If a large global company operates in any (or a number of) EU member states, a company will have to comply with significant requirements for protecting, processing and transmitting data.   A designated Data Privacy Officer with appropriate staff will have to be appointed in those companies where: (i) processing is carried out by a public authority; (ii) processor or controller core activities involve processing of significant amount of data; or (iii) core activities consist of processing on a large scale of special categories of data. The DPO must have a direct line of reporting to senior management.

The GDPR imposes a number of compliance program requirements on those companies that operate in the EU. A global company will have to conduct a risk assessment and implement processes and procedures designed to protect personal data through encryption or other mechanisms to remove/mask sensitive information.

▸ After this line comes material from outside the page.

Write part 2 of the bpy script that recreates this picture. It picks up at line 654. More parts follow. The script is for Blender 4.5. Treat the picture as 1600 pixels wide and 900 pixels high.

Data processors will have significant compliance obligations that require the preservation of records of processing activities and an obligation to notify a data controller of a breach.

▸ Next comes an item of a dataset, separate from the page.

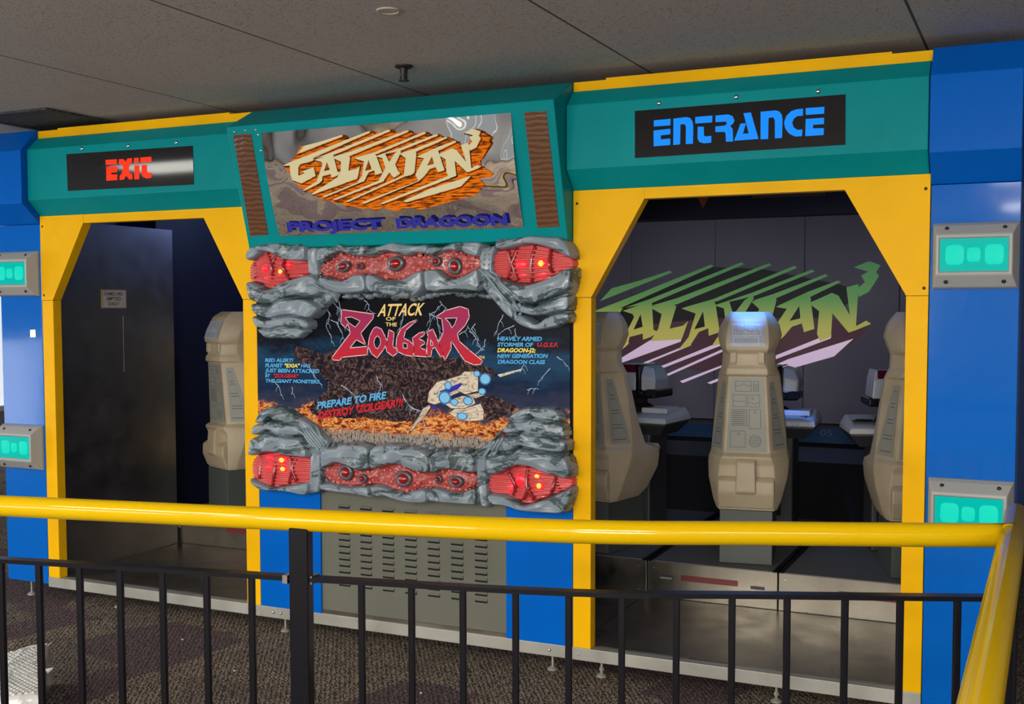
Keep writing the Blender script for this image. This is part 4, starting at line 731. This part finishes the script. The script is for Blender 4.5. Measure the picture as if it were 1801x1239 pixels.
# raised platform blocks
def block(x0, x1, label, slot=True, red=None, y=1.07):
    t = thing('platform_block', label, 'platform', ((x0+x1)/2, 2, 0))
    obj('body', boxm(x0+.003, x1-.003, y+.004, 2.685, 0.02, PZ-.008), M['dkgrey'], t)
    rs = obj('riser_plate', boxm(x0+.004, x1-.004, y, y+.006, BT+.002, PZ-.004), M['steel'], t, bevel=.0015)
    obj('rubber_top', boxm(x0+.03, x1-.03, y+.004, 2.685, PZ-.010, PZ), M['rubber'], t)
    bm = BM(); box(bm, x0+.004, x0+.03, y+.001, 2.685, PZ-.010, PZ+.001); box(bm, x1-.03, x1-.004, y+.001, 2.685, PZ-.010, PZ+.001); obj('edge_trim', bm, M['black'], t)
    for x in (x0+.04, x1-.05):
        for z in (PZ-.04, BT+.035): bm = BM(); dome(bm, (x, y, z), .006, .004, .006, 8, 3); obj('rivet', bm, M['screw'], rs)
    if slot:
        bm = BM(); box(bm, x0+.075, x0+.15, y-.0015, y+.003, PZ-.105, PZ-.075); obj('grip_slot', bm, M['dkgrey'], rs)
        bm = BM(); box(bm, x0+.079, x0+.146, y-.0022, y-.0010, PZ-.098, PZ-.088); obj('slot_glint', bm, M['steelsill'], rs)
    if red: obj('red_strip', boxm(red[0], red[1], y-.002, y, PZ-.10, PZ-.068), M['redstrip'], rs)
    return rs
block(-2.60, -1.67, 'steel faced platform block behind the exit doorway', True, (-2.06, -1.72), 1.12)
block(-1.67, 0.0, 'steel faced platform block hidden behind the centre cabinet', False, None, 1.12)
block(0.0, 0.938, 'steel faced platform block left of the entrance walkway')
rs = block(0.938, 1.672, 'middle steel faced platform block inside the entrance', True, (1.135, 1.455))
obj('grip_slot', boxm(1.525, 1.60, 1.066, 1.07, PZ-.105, PZ-.088), M['dkgrey'], rs)
block(1.672, 2.60, 'right steel faced platform block inside the entrance', False, (1.99, 2.35))
# low black plinth under the screen with a blue number tray
t = thing('screen_plinth', 'low black plinth with grey ledge and blue number tray under the screen', 'plinth', (0, 3.0, 0.35))
obj('front', boxm(-2.59, 2.59, 2.69, 3.19, 0.02, 0.735), M['matblack'], t)
bm = BM(); xprism(bm, [(2.69, .735), (2.685, .74), (2.76, .825), (2.80, .825), (2.80, .735)], -2.59, 2.59); obj('ledge', bm, M['dkgrey'], t)
obj('recess', boxm(-2.59, 2.59, 2.80, 3.30, .735, .80), M['matblack'], t)
bm = BM(); xprism(bm, [(3.28, .80), (3.28, .845), (3.30, .90), (3.33, .90), (3.33, .80)], 0.02, 2.0); tr = obj('number_tray', bm, M['traynavy'], t)
tp = lambda u, v, w: (u, 3.279-w+(v-.845)*0.36, v)
bm = BM(); put_text(bm, '05', (1.50, .852), (1.585, .852), .043, tp, .003, .005); obj('tray_number', bm, M['number'], tr)
obj('tray_top', boxm(0.02, 2.0, 3.30, 3.48, .90, .915), M['dkgrey'], t)
# projection screen
sc = thing('projection_screen', 'wide grey panelled projection screen showing a projected green logo', 'screen', (0, 3.5, 0))
for k in range(6):
    obj('screen_panel', boxm(-2+k*.6667+.004, -2+(k+1)*.6667-.004, 3.50, 3.53, .92, 2.432), M['screen'], sc)
obj('backing', boxm(-2, 2, 3.535, 3.56, .92, 2.432), M['matblack'], sc)
obj('return_panel', boxm(2.004, 2.59, 3.50, 3.53, .92, 2.432), M['screen'], sc)
T_ = D['ST']
def scr(p): return [(x*T_[0][0]/1000+z*T_[1][0]/1000+T_[2][0]/1000, x*T_[0][1]/1000+z*T_[1][1]/1000+T_[2][1]/1000) for x, z in p]
SF = front(3.50)
bm = BM(); plate(bm, [(-0.286, 1.686), (-0.048, 1.619), (0.65, 1.688), (1.494, 1.69), (1.807, 1.648), (1.762, 1.582), (1.658, 1.492), (1.335, 1.397), (1.085, 1.33), (0.535, 1.282), (0.094, 1.369), (-0.141, 1.432)], SF, 0, .0006); pj = obj('projected_shade', bm, M['projdark'], sc)
bm = BM(); plate(bm, [(-0.286, 1.746), (0.045, 1.879), (0.647, 2.075), (1.021, 2.055), (1.605, 1.93), (1.745, 1.867), (1.494, 1.69), (0.65, 1.688), (-0.048, 1.619)], SF, 0, .0006); obj('projected_shadow', bm, M['projshadow'], sc)
for p in D['GD']: bm = BM(); plate(bm, scr(p), SF, 0, .0012); obj('projected_streak', bm, M['projpink'], pj)
for k in ('GU', 'GL'):
    for p in D[k]: bm = BM(); plate(bm, scr(p), SF, 0, .0018); obj('projected_letter', bm, M['projgreen'], pj)
for p in D['GH']: bm = BM(); plate(bm, scr(p), SF, 0, .0024); obj('projected_counter', bm, M['projshadow'], pj)
# dark header over the screen with a faded caution plate
t = thing('screen_header', 'dark navy header above the screen with faded orange caution plate', 'header', (0, 3.35, 2.44))
obj('panel', boxm(-2.59, 2.59, 3.32, 3.49, 2.435, 2.69), M['navy'], t)
bm = BM(); plate(bm, [(.985, 2.562), (1.505, 2.562), (1.505, 2.66), (.985, 2.66)], front(3.32), 0, .004); cp = obj('caution_plate', bm, M['caution'], t)
bm = BM(); put_text(bm, 'CAUTION', (1.06, 2.578), (1.43, 2.578), .06, front(3.32), .005, .03); obj('caution_letters', bm, M['cautiontxt'], cp)
bm = BM(); plate(bm, [(.62, 2.505), (.70, 2.66), (.54, 2.66)], front(3.32), 0, .004); ct = obj('caution_triangle', bm, M['cautiontri'], t)
bm = BM(); box(bm, .610, .630, 3.314, 3.317, 2.59, 2.65); obj('exclamation', bm, M['ink'], ct)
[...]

A key component of the GDPR is implementing privacy by design — meaning that privacy should be addressed when new technologies or products are created. Designers and developers of new technologies will have to assess privacy issues at initial steps rather than when completing a project.

Every company has to assess its GDPR risks by analyzing: (i) the type of data it collects; (ii) the use of such data; (iii) where the data is collected and where is it transmitted (if anywhere); (iv) when is it collected and used; and (v) how and why the data is collected and used.  Once you understand these issues, you will be able to classify your data, keep accurate records of your data and notify the relevant authority.

The GDPR contains explicit consent requirements to ensure that such consents are freely given, specific, informed and unambiguous. Regulatory oversight of this area will be strict given the requirements for voluntary and specific consents. For example, regulators may question situations where a contract is made contingent on consents for data privacy processing and transmission out of the EU but where such consents are not needed for the execution of the specific services set out in the contract.

The potential fines for violations are significant. For improper international transfers or violation of basic processing requirements, the higher of 4 percent of worldwide turnover or EUR20 million; for less significant infringements, the higher of 2 percent worldwide turnover or EUR10 million.

The GDPR has the potential to solve a major problem for many global companies – compliance with multiple individual member states’ data privacy regimes. Under the GDPR, there is a potential for companies operating in multiple states to secure regulation by a leading member state where the company’s base operations in the EU may exist or where there is significant operations.